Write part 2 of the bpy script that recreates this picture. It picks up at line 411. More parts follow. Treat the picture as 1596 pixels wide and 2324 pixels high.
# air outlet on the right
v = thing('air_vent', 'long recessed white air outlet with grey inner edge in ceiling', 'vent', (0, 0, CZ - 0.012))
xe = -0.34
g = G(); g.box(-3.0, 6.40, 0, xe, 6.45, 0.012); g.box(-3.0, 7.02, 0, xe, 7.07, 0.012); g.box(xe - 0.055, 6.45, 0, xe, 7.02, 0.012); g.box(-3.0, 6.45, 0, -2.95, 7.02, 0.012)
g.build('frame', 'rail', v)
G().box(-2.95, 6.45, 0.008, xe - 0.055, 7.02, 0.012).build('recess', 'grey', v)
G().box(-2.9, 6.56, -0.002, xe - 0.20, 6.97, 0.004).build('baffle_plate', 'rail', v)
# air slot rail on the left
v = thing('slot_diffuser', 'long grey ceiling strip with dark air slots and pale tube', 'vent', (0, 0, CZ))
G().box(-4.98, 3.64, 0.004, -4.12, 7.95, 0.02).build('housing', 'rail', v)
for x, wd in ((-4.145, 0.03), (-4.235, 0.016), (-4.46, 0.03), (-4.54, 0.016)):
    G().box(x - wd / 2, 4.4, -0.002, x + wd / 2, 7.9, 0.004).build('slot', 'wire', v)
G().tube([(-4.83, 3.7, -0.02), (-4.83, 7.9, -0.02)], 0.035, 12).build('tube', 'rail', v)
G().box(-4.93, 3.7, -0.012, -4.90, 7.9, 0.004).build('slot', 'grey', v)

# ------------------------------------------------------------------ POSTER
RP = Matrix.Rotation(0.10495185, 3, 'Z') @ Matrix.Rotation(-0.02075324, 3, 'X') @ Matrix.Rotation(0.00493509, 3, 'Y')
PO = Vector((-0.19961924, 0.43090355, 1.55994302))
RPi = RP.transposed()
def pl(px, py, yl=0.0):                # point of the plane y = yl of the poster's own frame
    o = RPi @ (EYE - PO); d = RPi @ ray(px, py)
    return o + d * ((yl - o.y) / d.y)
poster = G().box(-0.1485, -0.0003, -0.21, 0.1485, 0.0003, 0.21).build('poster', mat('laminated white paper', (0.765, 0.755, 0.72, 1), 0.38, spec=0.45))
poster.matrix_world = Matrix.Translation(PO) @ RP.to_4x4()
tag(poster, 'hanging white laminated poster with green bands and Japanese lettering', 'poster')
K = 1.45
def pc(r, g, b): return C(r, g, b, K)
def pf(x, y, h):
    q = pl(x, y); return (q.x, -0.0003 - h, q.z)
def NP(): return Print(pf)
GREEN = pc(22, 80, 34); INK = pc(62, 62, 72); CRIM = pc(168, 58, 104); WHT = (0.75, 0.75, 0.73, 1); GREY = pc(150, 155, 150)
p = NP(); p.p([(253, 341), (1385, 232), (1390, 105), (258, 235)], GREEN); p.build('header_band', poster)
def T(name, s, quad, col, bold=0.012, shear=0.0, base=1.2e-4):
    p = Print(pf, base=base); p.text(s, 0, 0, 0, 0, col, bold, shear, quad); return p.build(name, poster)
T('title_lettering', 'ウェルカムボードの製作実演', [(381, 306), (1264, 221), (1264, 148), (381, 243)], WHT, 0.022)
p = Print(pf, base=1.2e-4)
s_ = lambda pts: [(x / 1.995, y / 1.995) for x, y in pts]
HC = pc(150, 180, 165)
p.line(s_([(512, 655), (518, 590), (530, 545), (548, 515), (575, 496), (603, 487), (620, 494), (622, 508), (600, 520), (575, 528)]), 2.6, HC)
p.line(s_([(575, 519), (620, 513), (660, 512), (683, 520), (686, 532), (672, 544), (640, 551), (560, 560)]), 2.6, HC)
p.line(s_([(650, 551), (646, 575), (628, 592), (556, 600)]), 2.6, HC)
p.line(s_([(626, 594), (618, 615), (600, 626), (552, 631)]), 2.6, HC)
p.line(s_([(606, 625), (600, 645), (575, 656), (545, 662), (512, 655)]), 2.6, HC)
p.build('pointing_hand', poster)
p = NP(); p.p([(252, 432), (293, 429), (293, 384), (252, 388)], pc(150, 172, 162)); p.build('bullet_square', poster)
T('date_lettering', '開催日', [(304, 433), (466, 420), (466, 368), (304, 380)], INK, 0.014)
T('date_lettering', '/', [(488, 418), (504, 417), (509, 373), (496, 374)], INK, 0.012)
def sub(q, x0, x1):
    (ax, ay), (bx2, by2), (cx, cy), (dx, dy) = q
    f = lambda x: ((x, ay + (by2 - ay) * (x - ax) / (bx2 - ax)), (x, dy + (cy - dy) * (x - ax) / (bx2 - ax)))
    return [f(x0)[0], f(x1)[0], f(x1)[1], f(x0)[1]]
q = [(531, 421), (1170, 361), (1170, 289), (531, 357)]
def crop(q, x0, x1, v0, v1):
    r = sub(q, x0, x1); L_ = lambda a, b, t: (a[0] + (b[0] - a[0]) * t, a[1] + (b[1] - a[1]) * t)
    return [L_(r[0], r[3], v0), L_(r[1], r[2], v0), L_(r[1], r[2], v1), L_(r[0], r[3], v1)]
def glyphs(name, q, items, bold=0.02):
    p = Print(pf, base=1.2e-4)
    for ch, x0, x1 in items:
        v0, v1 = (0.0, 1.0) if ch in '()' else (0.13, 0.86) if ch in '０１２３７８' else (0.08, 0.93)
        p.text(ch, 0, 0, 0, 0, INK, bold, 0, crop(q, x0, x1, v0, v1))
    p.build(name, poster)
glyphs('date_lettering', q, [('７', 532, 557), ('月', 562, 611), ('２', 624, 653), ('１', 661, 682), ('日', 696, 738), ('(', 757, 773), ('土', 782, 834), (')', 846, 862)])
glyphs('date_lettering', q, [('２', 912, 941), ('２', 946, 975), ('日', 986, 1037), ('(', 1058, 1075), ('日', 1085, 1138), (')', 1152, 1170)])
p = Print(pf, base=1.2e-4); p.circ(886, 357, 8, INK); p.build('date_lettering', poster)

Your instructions
Extract the data exactly as given.

Written response
Write part 2 of the bpy script that recreates this picture. It picks up at line 411. More parts follow. Treat the picture as 1596 pixels wide and 2324 pixels high.
# air outlet on the right
v = thing('air_vent', 'long recessed white air outlet with grey inner edge in ceiling', 'vent', (0, 0, CZ - 0.012))
xe = -0.34
g = G(); g.box(-3.0, 6.40, 0, xe, 6.45, 0.012); g.box(-3.0, 7.02, 0, xe, 7.07, 0.012); g.box(xe - 0.055, 6.45, 0, xe, 7.02, 0.012); g.box(-3.0, 6.45, 0, -2.95, 7.02, 0.012)
g.build('frame', 'rail', v)
G().box(-2.95, 6.45, 0.008, xe - 0.055, 7.02, 0.012).build('recess', 'grey', v)
G().box(-2.9, 6.56, -0.002, xe - 0.20, 6.97, 0.004).build('baffle_plate', 'rail', v)
# air slot rail on the left
v = thing('slot_diffuser', 'long grey ceiling strip with dark air slots and pale tube', 'vent', (0, 0, CZ))
G().box(-4.98, 3.64, 0.004, -4.12, 7.95, 0.02).build('housing', 'rail', v)
for x, wd in ((-4.145, 0.03), (-4.235, 0.016), (-4.46, 0.03), (-4.54, 0.016)):
    G().box(x - wd / 2, 4.4, -0.002, x + wd / 2, 7.9, 0.004).build('slot', 'wire', v)
G().tube([(-4.83, 3.7, -0.02), (-4.83, 7.9, -0.02)], 0.035, 12).build('tube', 'rail', v)
G().box(-4.93, 3.7, -0.012, -4.90, 7.9, 0.004).build('slot', 'grey', v)

# ------------------------------------------------------------------ POSTER
RP = Matrix.Rotation(0.10495185, 3, 'Z') @ Matrix.Rotation(-0.02075324, 3, 'X') @ Matrix.Rotation(0.00493509, 3, 'Y')
PO = Vector((-0.19961924, 0.43090355, 1.55994302))
RPi = RP.transposed()
def pl(px, py, yl=0.0):                # point of the plane y = yl of the poster's own frame
    o = RPi @ (EYE - PO); d = RPi @ ray(px, py)
    return o + d * ((yl - o.y) / d.y)
poster = G().box(-0.1485, -0.0003, -0.21, 0.1485, 0.0003, 0.21).build('poster', mat('laminated white paper', (0.765, 0.755, 0.72, 1), 0.38, spec=0.45))
poster.matrix_world = Matrix.Translation(PO) @ RP.to_4x4()
tag(poster, 'hanging white laminated poster with green bands and Japanese lettering', 'poster')
K = 1.45
def pc(r, g, b): return C(r, g, b, K)
def pf(x, y, h):
    q = pl(x, y); return (q.x, -0.0003 - h, q.z)
def NP(): return Print(pf)
GREEN = pc(22, 80, 34); INK = pc(62, 62, 72); CRIM = pc(168, 58, 104); WHT = (0.75, 0.75, 0.73, 1); GREY = pc(150, 155, 150)
p = NP(); p.p([(253, 341), (1385, 232), (1390, 105), (258, 235)], GREEN); p.build('header_band', poster)
def T(name, s, quad, col, bold=0.012, shear=0.0, base=1.2e-4):
    p = Print(pf, base=base); p.text(s, 0, 0, 0, 0, col, bold, shear, quad); return p.build(name, poster)
T('title_lettering', 'ウェルカムボードの製作実演', [(381, 306), (1264, 221), (1264, 148), (381, 243)], WHT, 0.022)
p = Print(pf, base=1.2e-4)
s_ = lambda pts: [(x / 1.995, y / 1.995) for x, y in pts]
HC = pc(150, 180, 165)
p.line(s_([(512, 655), (518, 590), (530, 545), (548, 515), (575, 496), (603, 487), (620, 494), (622, 508), (600, 520), (575, 528)]), 2.6, HC)
p.line(s_([(575, 519), (620, 513), (660, 512), (683, 520), (686, 532), (672, 544), (640, 551), (560, 560)]), 2.6, HC)
p.line(s_([(650, 551), (646, 575), (628, 592), (556, 600)]), 2.6, HC)
p.line(s_([(626, 594), (618, 615), (600, 626), (552, 631)]), 2.6, HC)
p.line(s_([(606, 625), (600, 645), (575, 656), (545, 662), (512, 655)]), 2.6, HC)
p.build('pointing_hand', poster)
p = NP(); p.p([(252, 432), (293, 429), (293, 384), (252, 388)], pc(150, 172, 162)); p.build('bullet_square', poster)
T('date_lettering', '開催日', [(304, 433), (466, 420), (466, 368), (304, 380)], INK, 0.014)
T('date_lettering', '/', [(488, 418), (504, 417), (509, 373), (496, 374)], INK, 0.012)
def sub(q, x0, x1):
    (ax, ay), (bx2, by2), (cx, cy), (dx, dy) = q
    f = lambda x: ((x, ay + (by2 - ay) * (x - ax) / (bx2 - ax)), (x, dy + (cy - dy) * (x - ax) / (bx2 - ax)))
    return [f(x0)[0], f(x1)[0], f(x1)[1], f(x0)[1]]
q = [(531, 421), (1170, 361), (1170, 289), (531, 357)]
def crop(q, x0, x1, v0, v1):
    r = sub(q, x0, x1); L_ = lambda a, b, t: (a[0] + (b[0] - a[0]) * t, a[1] + (b[1] - a[1]) * t)
    return [L_(r[0], r[3], v0), L_(r[1], r[2], v0), L_(r[1], r[2], v1), L_(r[0], r[3], v1)]
def glyphs(name, q, items, bold=0.02):
    p = Print(pf, base=1.2e-4)
    for ch, x0, x1 in items:
        v0, v1 = (0.0, 1.0) if ch in '()' else (0.13, 0.86) if ch in '０１２３７８' else (0.08, 0.93)
        p.text(ch, 0, 0, 0, 0, INK, bold, 0, crop(q, x0, x1, v0, v1))
    p.build(name, poster)
glyphs('date_lettering', q, [('７', 532, 557), ('月', 562, 611), ('２', 624, 653), ('１', 661, 682), ('日', 696, 738), ('(', 757, 773), ('土', 782, 834), (')', 846, 862)])
glyphs('date_lettering', q, [('２', 912, 941), ('２', 946, 975), ('日', 986, 1037), ('(', 1058, 1075), ('日', 1085, 1138), (')', 1152, 1170)])
p = Print(pf, base=1.2e-4); p.circ(886, 357, 8, INK); p.build('date_lettering', poster)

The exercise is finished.